Every line below that contains "objects" is to be copied.

START DATA PROVIDED

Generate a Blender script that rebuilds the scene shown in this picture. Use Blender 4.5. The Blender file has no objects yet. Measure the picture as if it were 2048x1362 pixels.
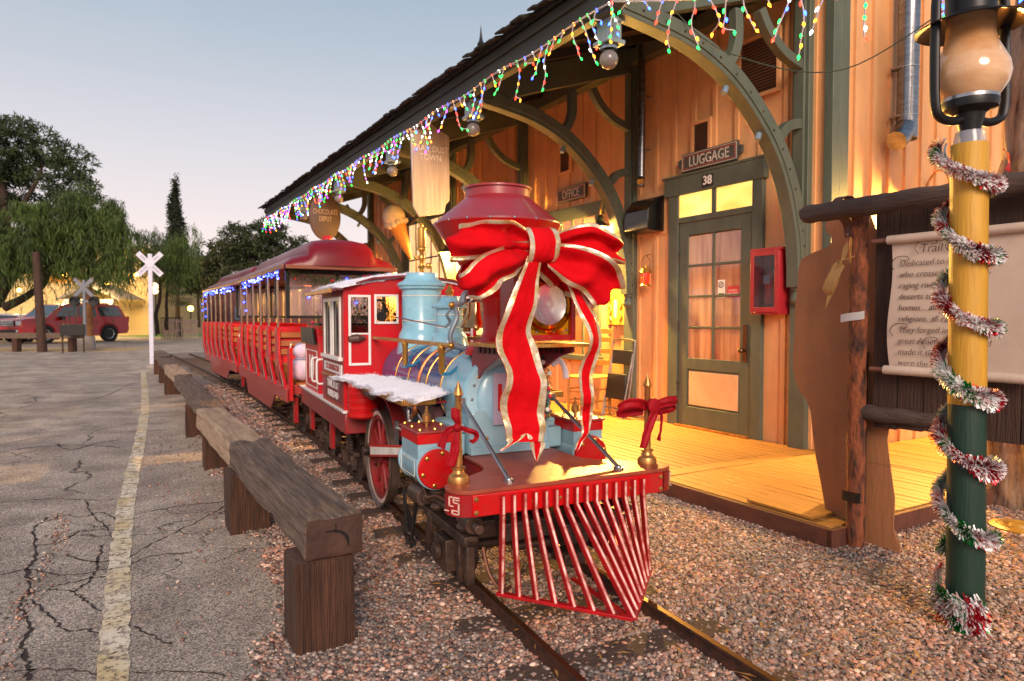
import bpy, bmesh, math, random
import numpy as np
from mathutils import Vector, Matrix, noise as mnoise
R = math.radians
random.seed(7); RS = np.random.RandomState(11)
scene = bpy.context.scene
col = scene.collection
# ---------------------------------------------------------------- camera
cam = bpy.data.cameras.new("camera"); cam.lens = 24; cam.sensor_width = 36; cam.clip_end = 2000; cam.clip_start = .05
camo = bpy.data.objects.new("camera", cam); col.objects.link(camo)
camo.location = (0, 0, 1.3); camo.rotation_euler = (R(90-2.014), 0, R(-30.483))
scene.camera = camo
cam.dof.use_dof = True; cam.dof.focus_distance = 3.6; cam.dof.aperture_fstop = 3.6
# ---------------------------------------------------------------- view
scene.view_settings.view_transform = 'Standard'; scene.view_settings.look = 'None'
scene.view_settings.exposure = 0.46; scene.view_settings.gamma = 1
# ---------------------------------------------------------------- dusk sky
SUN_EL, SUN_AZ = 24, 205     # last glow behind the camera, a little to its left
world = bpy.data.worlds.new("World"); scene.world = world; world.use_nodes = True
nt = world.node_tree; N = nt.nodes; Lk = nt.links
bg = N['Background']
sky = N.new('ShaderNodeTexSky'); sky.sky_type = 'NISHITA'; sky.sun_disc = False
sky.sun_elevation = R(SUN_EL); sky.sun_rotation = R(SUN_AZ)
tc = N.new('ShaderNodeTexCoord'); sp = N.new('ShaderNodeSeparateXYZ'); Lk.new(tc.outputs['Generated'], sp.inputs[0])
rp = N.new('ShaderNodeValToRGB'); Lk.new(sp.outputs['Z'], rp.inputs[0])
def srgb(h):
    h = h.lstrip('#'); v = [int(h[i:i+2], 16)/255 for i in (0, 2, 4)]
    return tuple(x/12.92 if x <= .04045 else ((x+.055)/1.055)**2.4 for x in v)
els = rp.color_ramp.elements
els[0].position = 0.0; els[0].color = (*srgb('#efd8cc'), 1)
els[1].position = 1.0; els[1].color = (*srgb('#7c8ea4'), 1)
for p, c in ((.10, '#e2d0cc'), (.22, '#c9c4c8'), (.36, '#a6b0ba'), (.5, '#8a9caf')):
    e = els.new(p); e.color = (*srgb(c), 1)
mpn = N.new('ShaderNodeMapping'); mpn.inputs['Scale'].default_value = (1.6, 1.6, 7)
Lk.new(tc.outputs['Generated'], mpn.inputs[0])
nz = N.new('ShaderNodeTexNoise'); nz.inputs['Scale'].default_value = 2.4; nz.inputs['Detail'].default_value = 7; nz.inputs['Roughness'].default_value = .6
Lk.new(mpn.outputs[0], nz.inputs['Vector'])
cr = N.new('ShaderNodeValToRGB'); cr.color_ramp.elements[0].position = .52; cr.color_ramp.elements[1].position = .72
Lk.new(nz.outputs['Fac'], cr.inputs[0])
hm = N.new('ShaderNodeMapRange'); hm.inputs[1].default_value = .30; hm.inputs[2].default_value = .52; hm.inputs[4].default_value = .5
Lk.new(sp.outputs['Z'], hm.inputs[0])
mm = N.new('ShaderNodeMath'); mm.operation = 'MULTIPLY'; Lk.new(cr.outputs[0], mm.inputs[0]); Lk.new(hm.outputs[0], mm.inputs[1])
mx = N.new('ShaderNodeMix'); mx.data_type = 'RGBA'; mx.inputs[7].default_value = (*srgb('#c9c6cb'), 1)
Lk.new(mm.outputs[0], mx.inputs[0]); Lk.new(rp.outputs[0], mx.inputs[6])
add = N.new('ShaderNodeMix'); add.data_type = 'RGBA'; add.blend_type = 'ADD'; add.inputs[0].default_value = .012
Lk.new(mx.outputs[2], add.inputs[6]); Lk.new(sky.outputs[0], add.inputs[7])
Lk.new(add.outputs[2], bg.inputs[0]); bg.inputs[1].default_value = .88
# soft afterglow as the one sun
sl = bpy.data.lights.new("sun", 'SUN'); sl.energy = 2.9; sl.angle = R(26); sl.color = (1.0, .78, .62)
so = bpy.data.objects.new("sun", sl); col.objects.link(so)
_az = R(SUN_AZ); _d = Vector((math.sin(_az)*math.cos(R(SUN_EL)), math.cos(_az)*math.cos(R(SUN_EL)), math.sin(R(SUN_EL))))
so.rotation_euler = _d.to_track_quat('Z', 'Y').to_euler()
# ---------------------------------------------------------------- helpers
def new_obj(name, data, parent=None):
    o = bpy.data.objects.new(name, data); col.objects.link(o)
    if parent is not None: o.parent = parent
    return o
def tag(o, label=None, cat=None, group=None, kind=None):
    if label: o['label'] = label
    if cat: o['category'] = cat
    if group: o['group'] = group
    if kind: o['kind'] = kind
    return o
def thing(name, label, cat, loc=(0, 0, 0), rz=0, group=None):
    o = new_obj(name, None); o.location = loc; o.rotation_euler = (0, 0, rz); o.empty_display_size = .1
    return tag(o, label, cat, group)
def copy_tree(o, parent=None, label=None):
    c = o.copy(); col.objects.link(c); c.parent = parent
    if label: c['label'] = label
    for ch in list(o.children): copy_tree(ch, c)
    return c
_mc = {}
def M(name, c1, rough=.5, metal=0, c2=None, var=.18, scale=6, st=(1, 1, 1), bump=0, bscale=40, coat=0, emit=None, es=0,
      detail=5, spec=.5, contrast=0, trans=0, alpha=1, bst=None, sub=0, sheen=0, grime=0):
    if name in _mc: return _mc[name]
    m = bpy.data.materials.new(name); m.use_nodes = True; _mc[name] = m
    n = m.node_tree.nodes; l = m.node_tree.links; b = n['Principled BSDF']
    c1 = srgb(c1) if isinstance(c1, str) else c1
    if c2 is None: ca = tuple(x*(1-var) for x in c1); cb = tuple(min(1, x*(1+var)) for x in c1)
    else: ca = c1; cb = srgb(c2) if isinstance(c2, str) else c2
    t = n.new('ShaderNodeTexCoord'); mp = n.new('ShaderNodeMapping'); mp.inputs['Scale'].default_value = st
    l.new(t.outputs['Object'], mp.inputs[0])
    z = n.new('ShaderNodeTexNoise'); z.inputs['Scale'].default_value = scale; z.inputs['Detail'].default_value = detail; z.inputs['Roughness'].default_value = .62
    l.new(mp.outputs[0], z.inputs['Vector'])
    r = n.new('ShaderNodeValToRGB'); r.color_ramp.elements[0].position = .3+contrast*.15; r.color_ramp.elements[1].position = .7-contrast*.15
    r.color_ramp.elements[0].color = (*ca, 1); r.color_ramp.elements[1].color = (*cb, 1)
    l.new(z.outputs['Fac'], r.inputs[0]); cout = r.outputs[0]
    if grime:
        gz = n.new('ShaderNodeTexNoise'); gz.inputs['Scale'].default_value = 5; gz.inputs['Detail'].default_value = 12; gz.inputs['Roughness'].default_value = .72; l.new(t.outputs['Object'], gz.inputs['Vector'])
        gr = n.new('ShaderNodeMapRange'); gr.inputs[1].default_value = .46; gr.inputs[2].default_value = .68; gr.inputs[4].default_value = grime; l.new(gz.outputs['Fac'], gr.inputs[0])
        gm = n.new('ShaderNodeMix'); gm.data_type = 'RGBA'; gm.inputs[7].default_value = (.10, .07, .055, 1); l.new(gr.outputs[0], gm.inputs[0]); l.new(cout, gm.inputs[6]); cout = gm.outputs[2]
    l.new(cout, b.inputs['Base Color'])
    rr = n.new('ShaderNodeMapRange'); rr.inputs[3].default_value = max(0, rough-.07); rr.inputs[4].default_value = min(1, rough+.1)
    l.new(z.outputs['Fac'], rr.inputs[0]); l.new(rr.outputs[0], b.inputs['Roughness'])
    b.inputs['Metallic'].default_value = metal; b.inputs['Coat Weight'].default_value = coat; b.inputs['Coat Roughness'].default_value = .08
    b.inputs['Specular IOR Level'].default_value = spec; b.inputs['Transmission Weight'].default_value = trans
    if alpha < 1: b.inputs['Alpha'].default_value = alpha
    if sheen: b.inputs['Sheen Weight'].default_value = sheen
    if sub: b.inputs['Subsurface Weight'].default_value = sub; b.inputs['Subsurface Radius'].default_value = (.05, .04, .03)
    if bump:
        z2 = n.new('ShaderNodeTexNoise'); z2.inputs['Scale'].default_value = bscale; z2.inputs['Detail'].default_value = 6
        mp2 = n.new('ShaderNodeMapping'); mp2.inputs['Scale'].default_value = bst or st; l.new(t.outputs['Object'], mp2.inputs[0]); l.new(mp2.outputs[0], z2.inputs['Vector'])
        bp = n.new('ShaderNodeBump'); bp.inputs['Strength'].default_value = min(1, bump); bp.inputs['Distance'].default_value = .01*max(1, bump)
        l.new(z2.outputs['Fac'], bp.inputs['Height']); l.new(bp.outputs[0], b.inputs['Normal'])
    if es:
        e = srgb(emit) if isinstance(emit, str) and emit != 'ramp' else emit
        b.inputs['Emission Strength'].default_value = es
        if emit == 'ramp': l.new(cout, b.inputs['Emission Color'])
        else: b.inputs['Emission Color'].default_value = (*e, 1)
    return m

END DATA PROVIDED

_RESULT FOR THIS TASK_
Generate a Blender script that rebuilds the scene shown in this picture. Use Blender 4.5. The Blender file has no objects yet. Measure the picture as if it were 2048x1362 pixels.
camo = bpy.data.objects.new("camera", cam); col.objects.link(camo)
so = bpy.data.objects.new("sun", sl); col.objects.link(so)
    o = bpy.data.objects.new(name, data); col.objects.link(o)
    c = o.copy(); col.objects.link(c); c.parent = parent